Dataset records

— Start —

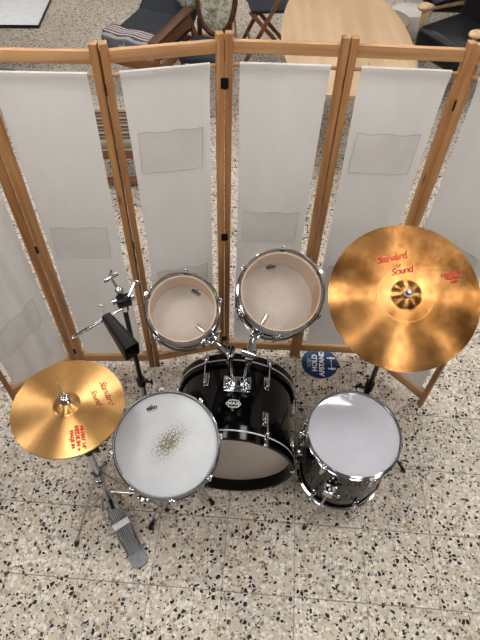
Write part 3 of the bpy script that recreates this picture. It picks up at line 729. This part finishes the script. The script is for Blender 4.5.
obj('clutch',bm,'chrome',hs)
# legs: left-front, right, rear
for a,r_ in ((R(232),.215),(R(-1),.245),(R(110),.22)):
    d=pol(1,a); top=d*.02+V((0,0,.375)); tipp=d*r_+V((0,0,.012)); bm=NB(); tube(bm,[top,tipp],.0055,10)
    lg=obj('leg',bm,'steel',hs); tube_b=NB(); tube(tube_b,[d*.018+V((0,0,.20)),top.lerp(tipp,.50)],.0045,8); obj('brace',tube_b,'steel',lg)
    bm=NB(); dd=(tipp-top).normalized(); tube(bm,[tipp-dd*.028,tipp+V((0,0,-.006))],[.010,.008],12); obj('rubber_foot',bm,'rubber',lg)
# pedal: heel far end at (-.39,.60), toe end by the pole
pa=V((-.378,.606,0))-hb; pb=V((-.518,.800,0))-hb
pd=(pb-pa).normalized(); pe=V((pd.y,-pd.x,0))
def ped(s,w,z): return pa+pd*s+pe*w+V((0,0,z))
outline=[(.060,.024),(.075,.029),(.100,.024),(.125,.026),(.155,.037),(.185,.039),(.215,.026),(.245,.011)]
bm=NB(); L=[]; 
def pz(s): return .018+.05*max(0,(s-.06))/.18*1.5
for s,w in outline:
    L.append([bm.verts.new(ped(s,k*w,pz(s)+dz)) for dz in (0,.006) for k in (-1,1)])
for A,B in zip(L[:-1],L[1:]):
    bm.faces.new((A[2],A[3],B[3],B[2])); bm.faces.new((A[0],B[0],B[1],A[1])); bm.faces.new((A[0],A[2],B[2],B[0])); bm.faces.new((A[1],B[1],B[3],A[3]))
bm.faces.new((L[0][0],L[0][1],L[0][3],L[0][2])); bm.faces.new((L[-1][0],L[-1][2],L[-1][3],L[-1][1]))
for kk in range(-4,5):
    if kk==0: continue
    P=[]
    for s in (.072,.11,.14,.17,.20):
        wmax=[w for q,w in outline if q<=s][-1]; 
        P.append(ped(s,kk*.0068*wmax/.036,pz(s)+.0070))
    tube(bm,P,.0024,6)
fb=obj('footboard',bm,'ribbed',hs)
bm=NB(); 
q=[ped(s,w,pz(s)+.0095) for s,w in ((.160,-.036),(.160,.036),(.184,.037),(.184,-.037))]; q2=[p-V((0,0,.004)) for p in q]
a_=[bm.verts.new(p) for p in q]; b_=[bm.verts.new(p) for p in q2]; bm.faces.new(a_); bm.faces.new(b_[::-1])
for k in range(4): bm.faces.new((a_[k],a_[(k+1)%4],b_[(k+1)%4],b_[k]))
obj('name_plate',bm,'alu_light',fb,label='pale blank plate across the footboard')
bm=NB(); P=[]
for k in range(17): a=-PI/2+PI*k/16; P.append((.008-.040*math.cos(a)*1.0+.0,.036*math.sin(a)))
poly=[(.058,-.034)]+[(.022-.036*math.cos(-PI/2+PI*k/14),.037*math.sin(-PI/2+PI*k/14)) for k in range(15)]+[(.058,.034)]
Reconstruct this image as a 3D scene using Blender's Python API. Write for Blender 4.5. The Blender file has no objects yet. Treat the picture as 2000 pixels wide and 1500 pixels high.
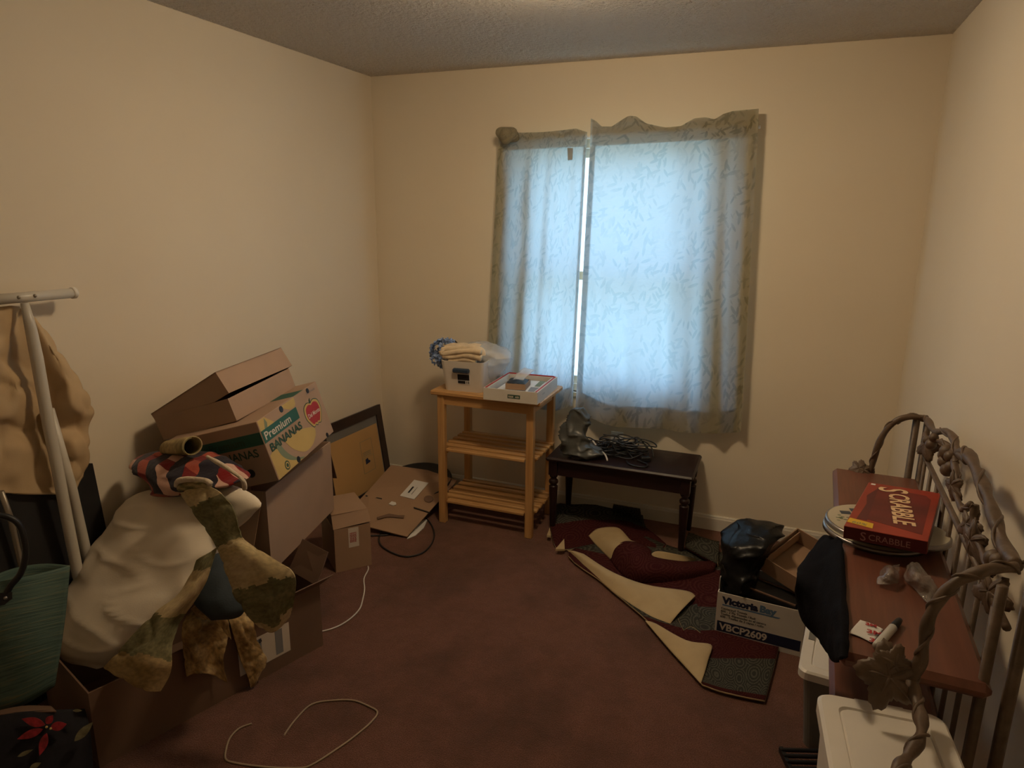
import bpy, math, random
from mathutils import Vector as V, Matrix, noise
random.seed(7)
PI = math.pi
scn = bpy.context.scene
COL = scn.collection

# ------------------------------------------------------------------ camera
H = 2.44; D = 3.644; XL = -2.325; XR = 0.569; YF = -0.75
FPX = 1334.4; YAW = 0.37413; PIT = -0.239773; ROL = 0.0104907; CH = 1.66346
_f = V((-math.sin(YAW)*math.cos(PIT), math.cos(YAW)*math.cos(PIT), math.sin(PIT)))
_r0 = V((math.cos(YAW), math.sin(YAW), 0)); _u0 = _r0.cross(_f)
_r = _r0*math.cos(ROL) + _u0*math.sin(ROL); _u = -_r0*math.sin(ROL) + _u0*math.cos(ROL)
CAM = V((0, 0, CH))
cd = bpy.data.cameras.new('camera'); co = bpy.data.objects.new('camera', cd); COL.objects.link(co)
cd.sensor_fit = 'HORIZONTAL'; cd.sensor_width = 36; cd.lens = FPX/2000*36; cd.clip_start = .02
co.matrix_world = Matrix((( _r.x, _u.x, -_f.x, 0), (_r.y, _u.y, -_f.y, 0), (_r.z, _u.z, -_f.z, CH), (0, 0, 0, 1)))
scn.camera = co

def at(px, py, x=None, y=None, z=None, p=None, n=None):
    """the point of the room seen at a photo position, on a known plane"""
    d = _f + _r*((px-1000)/FPX) - _u*((py-750)/FPX)
    if x is not None: t = x/d.x
    elif y is not None: t = y/d.y
    elif z is not None: t = (z-CH)/d.z
    else: t = (V(p)-CAM).dot(V(n))/d.dot(V(n))
    return CAM + d*t

# ------------------------------------------------------------------ materials
def newmat(name):
    m = bpy.data.materials.new(name); m.use_nodes = True
    nt = m.node_tree; nt.nodes.clear()
    out = nt.nodes.new('ShaderNodeOutputMaterial')
    b = nt.nodes.new('ShaderNodeBsdfPrincipled')
    nt.links.new(b.outputs[0], out.inputs[0])
    return m, nt, b, out
def coords(nt, kind='Object', scale=(1, 1, 1), rot=(0, 0, 0)):
    tc = nt.nodes.new('ShaderNodeTexCoord'); mp = nt.nodes.new('ShaderNodeMapping')
    mp.inputs['Scale'].default_value = scale; mp.inputs['Rotation'].default_value = rot
    nt.links.new(tc.outputs[kind], mp.inputs[0]); return mp.outputs[0]
def noise_n(nt, vec, scale, detail=3, rough=.5):
    n = nt.nodes.new('ShaderNodeTexNoise'); n.inputs['Scale'].default_value = scale
    n.inputs['Detail'].default_value = detail; n.inputs['Roughness'].default_value = rough
    nt.links.new(vec, n.inputs['Vector']); return n.outputs['Fac']
def ramp(nt, fac, stops):
    r = nt.nodes.new('ShaderNodeValToRGB'); e = r.color_ramp.elements
    while len(e) < len(stops): e.new(.5)
    for i, (p, c) in enumerate(stops):
        e[i].position = p; e[i].color = (*c, 1) if len(c) == 3 else c
    nt.links.new(fac, r.inputs[0]); return r.outputs[0]
def bump(nt, b, fac, strength, dist=.01):
    n = nt.nodes.new('ShaderNodeBump'); n.inputs['Strength'].default_value = strength
    n.inputs['Distance'].default_value = dist
    nt.links.new(fac, n.inputs['Height']); nt.links.new(n.outputs[0], b.inputs['Normal'])
def mixc(nt, fac, a, c, mode='MIX'):
    m = nt.nodes.new('ShaderNodeMix'); m.data_type = 'RGBA'; m.blend_type = mode
    for sock, v in ((m.inputs['Factor'], fac), (m.inputs['A'], a), (m.inputs['B'], c)):
        if isinstance(v, (tuple, list)): sock.default_value = (*v, 1)
        elif isinstance(v, (int, float)): sock.default_value = v
        else: nt.links.new(v, sock)
    return m.outputs['Result']
def mathn(nt, op, a, b=None):
    m = nt.nodes.new('ShaderNodeMath'); m.operation = op
    for i, v in enumerate((a, b)):
        if v is None: continue
        if isinstance(v, (int, float)): m.inputs[i].default_value = v
        else: nt.links.new(v, m.inputs[i])
    return m.outputs[0]
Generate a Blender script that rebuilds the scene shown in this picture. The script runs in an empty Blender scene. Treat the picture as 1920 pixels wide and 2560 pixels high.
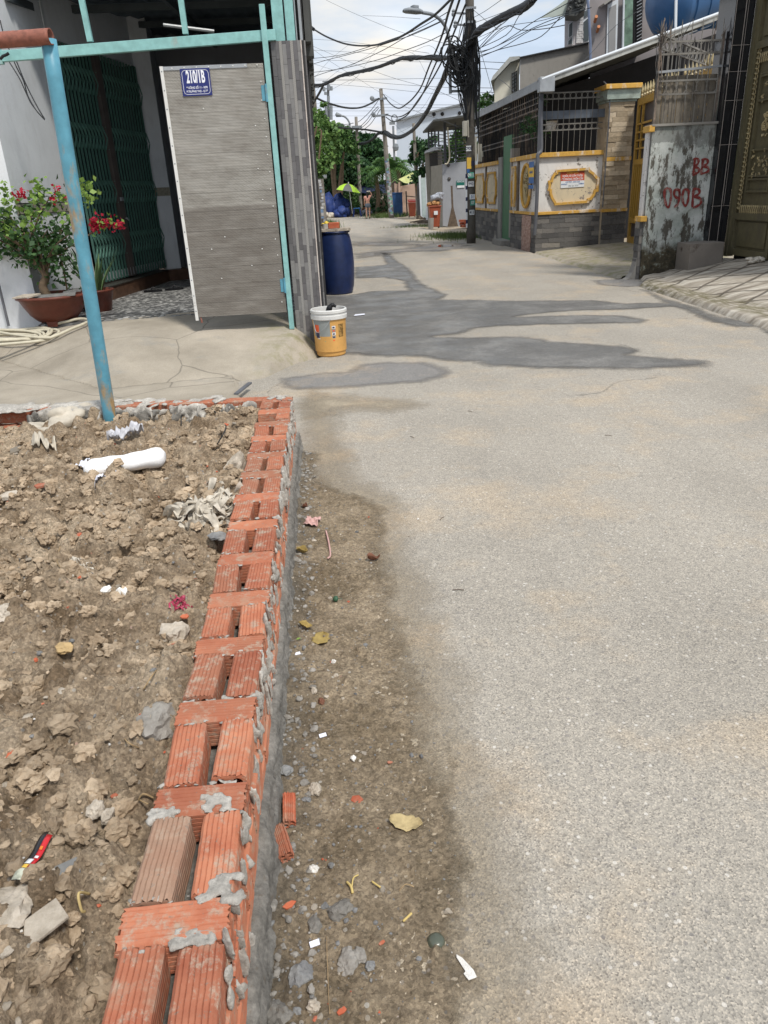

— End —

Request »
Write out the whole listing again, exactly, with no pictures.

In response »
Write part 3 of the bpy script that recreates this picture. It picks up at line 729. This part finishes the script. The script is for Blender 4.5.
obj('clutch',bm,'chrome',hs)
# legs: left-front, right, rear
for a,r_ in ((R(232),.215),(R(-1),.245),(R(110),.22)):
    d=pol(1,a); top=d*.02+V((0,0,.375)); tipp=d*r_+V((0,0,.012)); bm=NB(); tube(bm,[top,tipp],.0055,10)
    lg=obj('leg',bm,'steel',hs); tube_b=NB(); tube(tube_b,[d*.018+V((0,0,.20)),top.lerp(tipp,.50)],.0045,8); obj('brace',tube_b,'steel',lg)
    bm=NB(); dd=(tipp-top).normalized(); tube(bm,[tipp-dd*.028,tipp+V((0,0,-.006))],[.010,.008],12); obj('rubber_foot',bm,'rubber',lg)
# pedal: heel far end at (-.39,.60), toe end by the pole
pa=V((-.378,.606,0))-hb; pb=V((-.518,.800,0))-hb
pd=(pb-pa).normalized(); pe=V((pd.y,-pd.x,0))
def ped(s,w,z): return pa+pd*s+pe*w+V((0,0,z))
outline=[(.060,.024),(.075,.029),(.100,.024),(.125,.026),(.155,.037),(.185,.039),(.215,.026),(.245,.011)]
bm=NB(); L=[]; 
def pz(s): return .018+.05*max(0,(s-.06))/.18*1.5
for s,w in outline:
    L.append([bm.verts.new(ped(s,k*w,pz(s)+dz)) for dz in (0,.006) for k in (-1,1)])
for A,B in zip(L[:-1],L[1:]):
    bm.faces.new((A[2],A[3],B[3],B[2])); bm.faces.new((A[0],B[0],B[1],A[1])); bm.faces.new((A[0],A[2],B[2],B[0])); bm.faces.new((A[1],B[1],B[3],A[3]))
bm.faces.new((L[0][0],L[0][1],L[0][3],L[0][2])); bm.faces.new((L[-1][0],L[-1][2],L[-1][3],L[-1][1]))
for kk in range(-4,5):
    if kk==0: continue
    P=[]
    for s in (.072,.11,.14,.17,.20):
        wmax=[w for q,w in outline if q<=s][-1]; 
        P.append(ped(s,kk*.0068*wmax/.036,pz(s)+.0070))
    tube(bm,P,.0024,6)
fb=obj('footboard',bm,'ribbed',hs)
bm=NB(); 
q=[ped(s,w,pz(s)+.0095) for s,w in ((.160,-.036),(.160,.036),(.184,.037),(.184,-.037))]; q2=[p-V((0,0,.004)) for p in q]
a_=[bm.verts.new(p) for p in q]; b_=[bm.verts.new(p) for p in q2]; bm.faces.new(a_); bm.faces.new(b_[::-1])
for k in range(4): bm.faces.new((a_[k],a_[(k+1)%4],b_[(k+1)%4],b_[k]))
obj('name_plate',bm,'alu_light',fb,label='pale blank plate across the footboard')
bm=NB(); P=[]
for k in range(17): a=-PI/2+PI*k/16; P.append((.008-.040*math.cos(a)*1.0+.0,.036*math.sin(a)))
poly=[(.058,-.034)]+[(.022-.036*math.cos(-PI/2+PI*k/14),.037*math.sin(-PI/2+PI*k/14)) for k in range(15)]+[(.058,.034)]
Reconstruct this image as a 3D scene using Blender's Python API. Write for Blender 4.5. The Blender file has no objects yet. Treat the picture as 2000 pixels wide and 1500 pixels high.
import bpy, math, random
from mathutils import Vector as V, Matrix, noise
random.seed(7)
PI = math.pi
scn = bpy.context.scene
COL = scn.collection

# ------------------------------------------------------------------ camera
H = 2.44; D = 3.644; XL = -2.325; XR = 0.569; YF = -0.75
FPX = 1334.4; YAW = 0.37413; PIT = -0.239773; ROL = 0.0104907; CH = 1.66346
_f = V((-math.sin(YAW)*math.cos(PIT), math.cos(YAW)*math.cos(PIT), math.sin(PIT)))
_r0 = V((math.cos(YAW), math.sin(YAW), 0)); _u0 = _r0.cross(_f)
_r = _r0*math.cos(ROL) + _u0*math.sin(ROL); _u = -_r0*math.sin(ROL) + _u0*math.cos(ROL)
CAM = V((0, 0, CH))
cd = bpy.data.cameras.new('camera'); co = bpy.data.objects.new('camera', cd); COL.objects.link(co)
cd.sensor_fit = 'HORIZONTAL'; cd.sensor_width = 36; cd.lens = FPX/2000*36; cd.clip_start = .02
co.matrix_world = Matrix((( _r.x, _u.x, -_f.x, 0), (_r.y, _u.y, -_f.y, 0), (_r.z, _u.z, -_f.z, CH), (0, 0, 0, 1)))
scn.camera = co

def at(px, py, x=None, y=None, z=None, p=None, n=None):
    """the point of the room seen at a photo position, on a known plane"""
    d = _f + _r*((px-1000)/FPX) - _u*((py-750)/FPX)
    if x is not None: t = x/d.x
    elif y is not None: t = y/d.y
    elif z is not None: t = (z-CH)/d.z
    else: t = (V(p)-CAM).dot(V(n))/d.dot(V(n))
    return CAM + d*t

# ------------------------------------------------------------------ materials
def newmat(name):
    m = bpy.data.materials.new(name); m.use_nodes = True
    nt = m.node_tree; nt.nodes.clear()
    out = nt.nodes.new('ShaderNodeOutputMaterial')
    b = nt.nodes.new('ShaderNodeBsdfPrincipled')
    nt.links.new(b.outputs[0], out.inputs[0])
    return m, nt, b, out
def coords(nt, kind='Object', scale=(1, 1, 1), rot=(0, 0, 0)):
    tc = nt.nodes.new('ShaderNodeTexCoord'); mp = nt.nodes.new('ShaderNodeMapping')
    mp.inputs['Scale'].default_value = scale; mp.inputs['Rotation'].default_value = rot
    nt.links.new(tc.outputs[kind], mp.inputs[0]); return mp.outputs[0]
def noise_n(nt, vec, scale, detail=3, rough=.5):
    n = nt.nodes.new('ShaderNodeTexNoise'); n.inputs['Scale'].default_value = scale
    n.inputs['Detail'].default_value = detail; n.inputs['Roughness'].default_value = rough
    nt.links.new(vec, n.inputs['Vector']); return n.outputs['Fac']
def ramp(nt, fac, stops):
    r = nt.nodes.new('ShaderNodeValToRGB'); e = r.color_ramp.elements
    while len(e) < len(stops): e.new(.5)
    for i, (p, c) in enumerate(stops):
        e[i].position = p; e[i].color = (*c, 1) if len(c) == 3 else c
    nt.links.new(fac, r.inputs[0]); return r.outputs[0]
def bump(nt, b, fac, strength, dist=.01):
    n = nt.nodes.new('ShaderNodeBump'); n.inputs['Strength'].default_value = strength
    n.inputs['Distance'].default_value = dist
    nt.links.new(fac, n.inputs['Height']); nt.links.new(n.outputs[0], b.inputs['Normal'])
def mixc(nt, fac, a, c, mode='MIX'):
    m = nt.nodes.new('ShaderNodeMix'); m.data_type = 'RGBA'; m.blend_type = mode
    for sock, v in ((m.inputs['Factor'], fac), (m.inputs['A'], a), (m.inputs['B'], c)):
        if isinstance(v, (tuple, list)): sock.default_value = (*v, 1)
        elif isinstance(v, (int, float)): sock.default_value = v
        else: nt.links.new(v, sock)
    return m.outputs['Result']
def mathn(nt, op, a, b=None):
    m = nt.nodes.new('ShaderNodeMath'); m.operation = op
    for i, v in enumerate((a, b)):
        if v is None: continue
        if isinstance(v, (int, float)): m.inputs[i].default_value = v
        else: nt.links.new(v, m.inputs[i])
    return m.outputs[0]
Generate a Blender script that rebuilds the scene shown in this picture. The script runs in an empty Blender scene. Treat the picture as 1920 pixels wide and 2560 pixels high.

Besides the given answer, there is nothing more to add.